Later, still seething from high atop my soapbox, I posted the following on Facebook:
Thirty-eight comments later, my status update devolved into a fight about anarchy versus liberalism and people I’ve never met were calling each other racist. It was entirely predictable, I knew what was going happen, and I did it anyway. But I was truly angry that the voter turnout was so incredibly low, especially in my home state of North Carolina, where our newly minted Sen. Thom Tillis (a pro-coal, pro-fracking tool of big business), was the deciding factor in the Republican majority we just welcomed to Congress.
I was also curious: Why don’t people vote? Not people who don’t give a fuck, but people who really do give a fuck? What could possibly keep them from participating in this tiny civic act? The stickers aren’t that ugly.
To find out, I turned to the closest non-voter in my life, but unfortunately she isn’t speaking to me right now, possibly because I asked if her ACAB tattoo means All Cats Are Beautiful. So I turned to the internet, and found a different non-voter willing to explain his decision — Davi Barker, writer, activist, and editor of the Daily Anarchist.
Davi wrote me a long email about his path to non-voting. (You can read the full text here.) I’d heard most of his arguments before: One vote doesn’t make a difference, voting is choosing the lesser of two evils, politicians are thieves and liars (I agree with him on this one), etc. But there was one argument I was unfamiliar with:
Behind most votes there is a gun. All laws are backed by guns, in that if you don’t comply with them they’ll send officers with guns out to enforce them, and if you don’t cooperate with those officers you’re going to have a bad day. For example, a vote to ban marijuana points a gun at pot smokers, sellers and growers. These are victimless crimes, and I don’t support violence against nonviolent drug offenders. But to vote to legalize marijuana often involves passing regulations or taxes that are also backed by violence. Maybe you want a community playground. Are you willing to force those neighbors who don’t want it to pay for it against their will? Maybe you want to ban gambling in your community. Do poker players really deserve to be threatened with fines, or arrests, or ultimately physical violence if they don’t cooperate? It’s seldom that I see anything proposed in political platforms that aren’t backed by violence, or at least the threat of violence, if you scratch just below the surface.
This particular argument struck me, not because I agree with it (I don’t — it seems like laws are enforced more by threat of fines or imprisonment than the threat of violence … unless, of course, you are a black man in America), but because it goes against my own perception of anarchists as a group inclined to, well, kind of enjoy violence, or, if not enjoy violence, at least view it as an effective means of dissent. It’s refreshing to hear an anarchist who doesn’t sound like he pulls out the black hood and the Guy Fawkes mask just because he likes to fuck shit up.

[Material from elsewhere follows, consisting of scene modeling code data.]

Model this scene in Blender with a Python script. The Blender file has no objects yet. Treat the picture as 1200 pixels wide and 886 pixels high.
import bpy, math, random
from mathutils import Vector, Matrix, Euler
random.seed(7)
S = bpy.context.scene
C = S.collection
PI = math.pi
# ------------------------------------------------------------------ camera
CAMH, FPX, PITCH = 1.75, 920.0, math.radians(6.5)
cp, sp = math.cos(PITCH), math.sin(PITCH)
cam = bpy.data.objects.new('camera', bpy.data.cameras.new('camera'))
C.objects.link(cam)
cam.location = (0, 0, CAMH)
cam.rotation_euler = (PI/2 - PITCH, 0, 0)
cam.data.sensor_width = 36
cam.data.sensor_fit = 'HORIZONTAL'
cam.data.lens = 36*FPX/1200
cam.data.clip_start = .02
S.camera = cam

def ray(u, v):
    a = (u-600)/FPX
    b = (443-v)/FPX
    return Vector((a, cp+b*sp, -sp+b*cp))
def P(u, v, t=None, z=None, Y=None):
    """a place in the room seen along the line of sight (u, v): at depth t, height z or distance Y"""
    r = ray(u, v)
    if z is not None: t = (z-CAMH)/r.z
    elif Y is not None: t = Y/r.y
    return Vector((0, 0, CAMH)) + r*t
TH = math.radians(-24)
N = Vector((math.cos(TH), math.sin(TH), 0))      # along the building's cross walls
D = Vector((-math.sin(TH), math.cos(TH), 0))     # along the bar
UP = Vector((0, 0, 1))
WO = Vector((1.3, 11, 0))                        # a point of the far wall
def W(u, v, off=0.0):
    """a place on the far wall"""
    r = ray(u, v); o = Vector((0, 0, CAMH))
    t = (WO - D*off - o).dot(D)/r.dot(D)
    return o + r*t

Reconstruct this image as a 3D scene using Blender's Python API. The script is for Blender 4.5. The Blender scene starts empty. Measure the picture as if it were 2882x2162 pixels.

That said, I still disagree with him. While Davi’s statement was carefully considered and it’s clear that the system is flawed, I’m unconvinced there’s any justification for not voting, especially when a GOP-controlled Congress may be such an unmitigated, unfixable disaster for the climate, and frankly, I hope you’re not convinced either. Yes, the system is flawed, but maybe it would be less so if everyone who cares about the Earth and its residents cast a fucking ballot.
After many conversations with non-voters, both online and in three dimensions, I know the power to change anyone’s mind is beyond me — but, if I’m really being honest, that probably won’t keep me from trying. Davi might never think his vote matters, but maybe my friend’s boyfriend can be convinced otherwise. There’s always 2016. If we’re lucky.
*Name changed to protect the guilty.